Can Trump Undo Obama's Title IX Tyranny?

If the spirit of the Obama administration endures anywhere, it will be in the form of a policy directive from a small office in the Department of Education. The prime example of fiercely ideological federal overreach of the Obama years, the 2011 "Dear Colleague" letter from the department's Office of the Civil Rights reinterpreted (or distorted, depending whom you ask) Title IX of the Nixon-era Higher Education Act —and made a mess of campus sexual assault policies. When it comes to straightening it all out, there may be no Trumpian overhaul sufficient to undo existing campus practices—short of a federal intervention equal and opposite the Obama administration's.

The 2011 guidance forced colleges and universities to investigate and adjudicate claims of sexual discrimination, from alleged rapes to offensive language, in on-campus tribunals according to a sub-legal preponderance of evidence standard. Education's OCR required colleges and universities to play by the government's rules or else give up government money and face the fire of a federal shame campaign. Schools complied, under financial and reputational duress, and many went harmfully overboard, following the administration's lead.

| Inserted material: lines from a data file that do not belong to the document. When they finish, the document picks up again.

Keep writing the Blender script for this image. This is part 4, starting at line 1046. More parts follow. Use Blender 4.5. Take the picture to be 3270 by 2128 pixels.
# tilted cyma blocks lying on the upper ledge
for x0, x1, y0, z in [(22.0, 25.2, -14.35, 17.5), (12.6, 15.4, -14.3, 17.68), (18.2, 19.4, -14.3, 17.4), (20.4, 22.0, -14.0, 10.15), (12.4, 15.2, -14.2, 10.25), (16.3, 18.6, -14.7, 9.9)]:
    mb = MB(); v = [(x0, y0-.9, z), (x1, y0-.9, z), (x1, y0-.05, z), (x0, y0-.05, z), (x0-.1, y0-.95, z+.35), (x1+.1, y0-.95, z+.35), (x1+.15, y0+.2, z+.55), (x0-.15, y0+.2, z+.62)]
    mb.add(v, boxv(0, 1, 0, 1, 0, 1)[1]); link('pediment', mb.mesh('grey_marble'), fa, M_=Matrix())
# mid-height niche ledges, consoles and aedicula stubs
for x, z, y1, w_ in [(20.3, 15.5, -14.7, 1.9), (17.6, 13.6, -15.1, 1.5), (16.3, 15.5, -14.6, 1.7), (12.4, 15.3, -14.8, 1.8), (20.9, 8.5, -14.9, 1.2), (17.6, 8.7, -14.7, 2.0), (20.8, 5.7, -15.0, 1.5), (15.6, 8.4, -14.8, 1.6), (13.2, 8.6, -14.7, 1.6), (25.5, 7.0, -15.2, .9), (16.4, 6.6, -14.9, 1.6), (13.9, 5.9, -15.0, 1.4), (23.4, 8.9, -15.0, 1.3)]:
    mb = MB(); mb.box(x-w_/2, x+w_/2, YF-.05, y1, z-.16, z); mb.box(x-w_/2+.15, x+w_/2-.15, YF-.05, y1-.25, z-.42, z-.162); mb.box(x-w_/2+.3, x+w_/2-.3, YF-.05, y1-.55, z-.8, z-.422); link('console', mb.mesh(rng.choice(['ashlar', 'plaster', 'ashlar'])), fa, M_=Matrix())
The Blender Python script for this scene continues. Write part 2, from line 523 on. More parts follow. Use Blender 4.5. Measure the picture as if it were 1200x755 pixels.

Too often students accused of a violation will not receive notice of their charge, let alone the opportunity to prepare a defense, until a disciplinary decision has been meted out by administrators acting as Title IX coordinators, who receive minimal mandatory training.

In April, Inside Higher Ed reported increasingly many accused students had been winning cases to overturn Title IX disciplinary rulings, on the grounds that they lack any semblance of a balanced process. One case at Brandeis University, a he-said-he-said between ex-boyfriends, failed sufficient notice and due process according to federal judge F. Dennis Saylor, who found, "Brandeis appears to have substantially impaired, if not eliminated, an accused student's right to a fair and impartial process."

In October, OCR itself determined that Delaware's Wesley College had denied an accused student his equal rights. (Under OCR's rules for Title IX, whatever right the complainant receives, such as counsel or calling witnesses, the accused should also have.) OCR, while well-intentioned, created a monster—and quickly lost control.